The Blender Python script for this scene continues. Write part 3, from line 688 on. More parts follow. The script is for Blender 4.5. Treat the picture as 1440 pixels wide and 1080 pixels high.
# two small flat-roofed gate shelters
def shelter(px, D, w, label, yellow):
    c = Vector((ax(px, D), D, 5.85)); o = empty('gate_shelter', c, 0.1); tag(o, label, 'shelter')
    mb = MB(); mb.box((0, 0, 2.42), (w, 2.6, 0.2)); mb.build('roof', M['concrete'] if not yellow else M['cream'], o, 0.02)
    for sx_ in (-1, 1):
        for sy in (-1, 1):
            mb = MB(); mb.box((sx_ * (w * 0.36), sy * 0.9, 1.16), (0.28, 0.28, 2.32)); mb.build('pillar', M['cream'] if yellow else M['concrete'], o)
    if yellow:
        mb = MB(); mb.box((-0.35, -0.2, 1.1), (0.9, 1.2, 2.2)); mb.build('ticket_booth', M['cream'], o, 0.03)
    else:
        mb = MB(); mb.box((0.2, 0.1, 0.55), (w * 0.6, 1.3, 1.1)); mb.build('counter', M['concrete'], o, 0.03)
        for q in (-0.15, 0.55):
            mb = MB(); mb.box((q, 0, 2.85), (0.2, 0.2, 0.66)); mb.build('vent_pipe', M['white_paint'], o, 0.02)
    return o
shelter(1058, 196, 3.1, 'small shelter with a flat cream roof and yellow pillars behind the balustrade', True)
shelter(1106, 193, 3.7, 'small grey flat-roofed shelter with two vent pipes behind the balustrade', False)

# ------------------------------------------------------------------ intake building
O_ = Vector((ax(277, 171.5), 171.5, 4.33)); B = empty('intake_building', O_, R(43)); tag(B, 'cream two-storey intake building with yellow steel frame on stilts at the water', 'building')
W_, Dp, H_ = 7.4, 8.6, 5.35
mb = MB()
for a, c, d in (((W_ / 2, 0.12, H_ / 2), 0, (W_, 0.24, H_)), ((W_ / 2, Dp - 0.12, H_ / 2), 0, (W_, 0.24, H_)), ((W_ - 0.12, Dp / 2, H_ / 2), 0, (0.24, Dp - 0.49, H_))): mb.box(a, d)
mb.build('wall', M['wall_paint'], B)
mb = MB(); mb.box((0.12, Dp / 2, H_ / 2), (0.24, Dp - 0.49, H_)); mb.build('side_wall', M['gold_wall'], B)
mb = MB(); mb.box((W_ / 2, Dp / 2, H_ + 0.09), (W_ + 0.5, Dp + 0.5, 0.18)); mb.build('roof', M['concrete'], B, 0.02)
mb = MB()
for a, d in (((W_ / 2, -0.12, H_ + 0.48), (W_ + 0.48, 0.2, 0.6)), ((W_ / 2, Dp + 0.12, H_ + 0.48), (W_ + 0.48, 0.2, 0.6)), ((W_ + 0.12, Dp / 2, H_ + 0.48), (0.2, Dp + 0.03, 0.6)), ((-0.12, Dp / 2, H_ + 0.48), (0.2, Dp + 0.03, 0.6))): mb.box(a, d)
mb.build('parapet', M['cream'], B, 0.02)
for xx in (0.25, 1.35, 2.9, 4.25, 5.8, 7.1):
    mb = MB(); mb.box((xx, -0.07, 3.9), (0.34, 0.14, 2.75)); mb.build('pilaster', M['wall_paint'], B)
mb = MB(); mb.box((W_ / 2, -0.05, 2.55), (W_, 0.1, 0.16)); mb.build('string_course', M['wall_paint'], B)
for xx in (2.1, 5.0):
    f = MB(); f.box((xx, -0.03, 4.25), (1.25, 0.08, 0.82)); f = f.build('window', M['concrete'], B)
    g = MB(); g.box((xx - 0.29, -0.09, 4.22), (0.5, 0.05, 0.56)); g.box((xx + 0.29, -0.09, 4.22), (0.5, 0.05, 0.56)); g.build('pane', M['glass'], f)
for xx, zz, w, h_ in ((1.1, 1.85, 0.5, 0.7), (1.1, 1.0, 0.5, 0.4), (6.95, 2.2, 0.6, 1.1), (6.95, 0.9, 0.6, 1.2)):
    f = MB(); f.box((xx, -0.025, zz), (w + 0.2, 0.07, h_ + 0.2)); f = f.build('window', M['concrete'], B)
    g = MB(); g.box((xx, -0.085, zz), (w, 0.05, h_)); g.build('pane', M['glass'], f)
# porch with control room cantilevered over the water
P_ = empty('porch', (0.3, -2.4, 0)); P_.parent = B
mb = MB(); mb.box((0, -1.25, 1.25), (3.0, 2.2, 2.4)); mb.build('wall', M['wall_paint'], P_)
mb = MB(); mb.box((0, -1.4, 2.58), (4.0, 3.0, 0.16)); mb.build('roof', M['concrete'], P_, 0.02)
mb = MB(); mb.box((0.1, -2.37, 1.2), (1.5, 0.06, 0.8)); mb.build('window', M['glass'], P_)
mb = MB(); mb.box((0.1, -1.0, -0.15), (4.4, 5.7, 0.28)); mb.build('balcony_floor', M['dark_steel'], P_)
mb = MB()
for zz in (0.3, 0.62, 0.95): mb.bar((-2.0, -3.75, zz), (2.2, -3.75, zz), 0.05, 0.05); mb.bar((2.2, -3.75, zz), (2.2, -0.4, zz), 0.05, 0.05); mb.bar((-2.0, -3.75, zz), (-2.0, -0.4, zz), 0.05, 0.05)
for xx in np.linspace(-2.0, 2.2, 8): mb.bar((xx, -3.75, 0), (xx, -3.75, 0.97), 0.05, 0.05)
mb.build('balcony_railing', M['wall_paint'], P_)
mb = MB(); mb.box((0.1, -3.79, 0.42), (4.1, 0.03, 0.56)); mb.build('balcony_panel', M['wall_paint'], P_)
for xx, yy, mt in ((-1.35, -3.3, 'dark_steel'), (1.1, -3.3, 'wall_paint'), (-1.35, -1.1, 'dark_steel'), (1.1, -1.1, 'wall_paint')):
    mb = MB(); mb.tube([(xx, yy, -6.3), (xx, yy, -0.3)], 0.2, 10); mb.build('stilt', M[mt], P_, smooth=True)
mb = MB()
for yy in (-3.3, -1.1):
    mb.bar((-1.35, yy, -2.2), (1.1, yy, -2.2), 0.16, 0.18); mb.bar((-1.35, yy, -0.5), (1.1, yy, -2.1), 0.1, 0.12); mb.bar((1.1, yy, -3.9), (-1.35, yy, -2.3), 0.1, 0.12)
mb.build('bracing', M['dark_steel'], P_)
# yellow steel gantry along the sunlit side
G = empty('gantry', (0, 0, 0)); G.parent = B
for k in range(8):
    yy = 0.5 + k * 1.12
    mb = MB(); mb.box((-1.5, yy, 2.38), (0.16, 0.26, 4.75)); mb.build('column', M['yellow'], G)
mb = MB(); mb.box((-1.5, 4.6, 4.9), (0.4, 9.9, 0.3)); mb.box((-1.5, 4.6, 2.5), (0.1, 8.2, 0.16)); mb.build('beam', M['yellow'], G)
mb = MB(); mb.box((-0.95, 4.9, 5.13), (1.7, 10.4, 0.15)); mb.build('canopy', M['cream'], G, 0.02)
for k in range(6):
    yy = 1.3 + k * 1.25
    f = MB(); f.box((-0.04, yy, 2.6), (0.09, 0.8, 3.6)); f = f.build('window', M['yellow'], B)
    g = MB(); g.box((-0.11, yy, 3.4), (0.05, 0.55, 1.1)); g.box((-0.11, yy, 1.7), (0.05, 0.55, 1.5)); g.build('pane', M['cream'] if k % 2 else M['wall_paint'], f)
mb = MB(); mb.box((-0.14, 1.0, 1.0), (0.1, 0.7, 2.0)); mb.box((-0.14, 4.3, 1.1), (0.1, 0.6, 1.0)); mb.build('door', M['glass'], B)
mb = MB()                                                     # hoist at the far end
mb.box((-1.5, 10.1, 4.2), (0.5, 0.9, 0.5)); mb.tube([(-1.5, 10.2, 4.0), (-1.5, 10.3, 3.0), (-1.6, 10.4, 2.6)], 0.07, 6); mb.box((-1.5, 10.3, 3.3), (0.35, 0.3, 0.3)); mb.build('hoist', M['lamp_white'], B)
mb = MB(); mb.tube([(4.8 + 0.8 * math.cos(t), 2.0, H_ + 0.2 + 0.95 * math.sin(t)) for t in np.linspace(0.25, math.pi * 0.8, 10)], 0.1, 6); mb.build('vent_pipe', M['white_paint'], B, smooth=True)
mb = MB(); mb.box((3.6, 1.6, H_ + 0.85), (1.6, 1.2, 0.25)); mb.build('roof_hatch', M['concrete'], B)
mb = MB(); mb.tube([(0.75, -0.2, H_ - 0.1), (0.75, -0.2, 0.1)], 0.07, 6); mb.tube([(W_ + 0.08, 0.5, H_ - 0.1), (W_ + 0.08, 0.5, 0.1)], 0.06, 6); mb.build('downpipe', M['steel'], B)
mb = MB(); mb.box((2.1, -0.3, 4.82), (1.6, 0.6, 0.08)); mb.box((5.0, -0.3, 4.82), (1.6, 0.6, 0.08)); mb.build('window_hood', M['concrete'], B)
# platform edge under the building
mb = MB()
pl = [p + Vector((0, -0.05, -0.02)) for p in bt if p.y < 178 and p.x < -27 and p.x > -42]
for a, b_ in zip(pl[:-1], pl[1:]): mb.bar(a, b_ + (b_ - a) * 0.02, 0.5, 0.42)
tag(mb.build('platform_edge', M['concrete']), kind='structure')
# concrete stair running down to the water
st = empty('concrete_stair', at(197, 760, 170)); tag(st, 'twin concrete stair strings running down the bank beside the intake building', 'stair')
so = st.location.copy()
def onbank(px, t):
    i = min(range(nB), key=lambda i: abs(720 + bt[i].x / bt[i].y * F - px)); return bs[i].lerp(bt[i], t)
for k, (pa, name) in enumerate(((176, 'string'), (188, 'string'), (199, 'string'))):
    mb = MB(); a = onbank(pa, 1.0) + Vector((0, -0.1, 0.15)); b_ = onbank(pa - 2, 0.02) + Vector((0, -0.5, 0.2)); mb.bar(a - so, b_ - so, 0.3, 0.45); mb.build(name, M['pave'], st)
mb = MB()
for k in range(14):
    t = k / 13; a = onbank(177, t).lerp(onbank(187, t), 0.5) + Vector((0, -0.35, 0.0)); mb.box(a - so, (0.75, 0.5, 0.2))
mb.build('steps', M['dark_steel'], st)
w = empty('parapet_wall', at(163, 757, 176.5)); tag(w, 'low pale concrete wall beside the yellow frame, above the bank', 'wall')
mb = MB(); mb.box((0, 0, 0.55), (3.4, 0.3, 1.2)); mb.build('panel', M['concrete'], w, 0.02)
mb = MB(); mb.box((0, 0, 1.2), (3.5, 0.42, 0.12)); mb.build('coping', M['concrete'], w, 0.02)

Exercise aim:
Set down each line of the material verbatim, from the first line through the line that contains "shelter(1106, 193, 3.7, 'small".

Solved exercise:
The Blender Python script for this scene continues. Write part 3, from line 688 on. More parts follow. The script is for Blender 4.5. Treat the picture as 1440 pixels wide and 1080 pixels high.
# two small flat-roofed gate shelters
def shelter(px, D, w, label, yellow):
    c = Vector((ax(px, D), D, 5.85)); o = empty('gate_shelter', c, 0.1); tag(o, label, 'shelter')
    mb = MB(); mb.box((0, 0, 2.42), (w, 2.6, 0.2)); mb.build('roof', M['concrete'] if not yellow else M['cream'], o, 0.02)
    for sx_ in (-1, 1):
        for sy in (-1, 1):
            mb = MB(); mb.box((sx_ * (w * 0.36), sy * 0.9, 1.16), (0.28, 0.28, 2.32)); mb.build('pillar', M['cream'] if yellow else M['concrete'], o)
    if yellow:
        mb = MB(); mb.box((-0.35, -0.2, 1.1), (0.9, 1.2, 2.2)); mb.build('ticket_booth', M['cream'], o, 0.03)
    else:
        mb = MB(); mb.box((0.2, 0.1, 0.55), (w * 0.6, 1.3, 1.1)); mb.build('counter', M['concrete'], o, 0.03)
        for q in (-0.15, 0.55):
            mb = MB(); mb.box((q, 0, 2.85), (0.2, 0.2, 0.66)); mb.build('vent_pipe', M['white_paint'], o, 0.02)
    return o
shelter(1058, 196, 3.1, 'small shelter with a flat cream roof and yellow pillars behind the balustrade', True)
shelter(1106, 193, 3.7, 'small grey flat-roofed shelter with two vent pipes behind the balustrade', False)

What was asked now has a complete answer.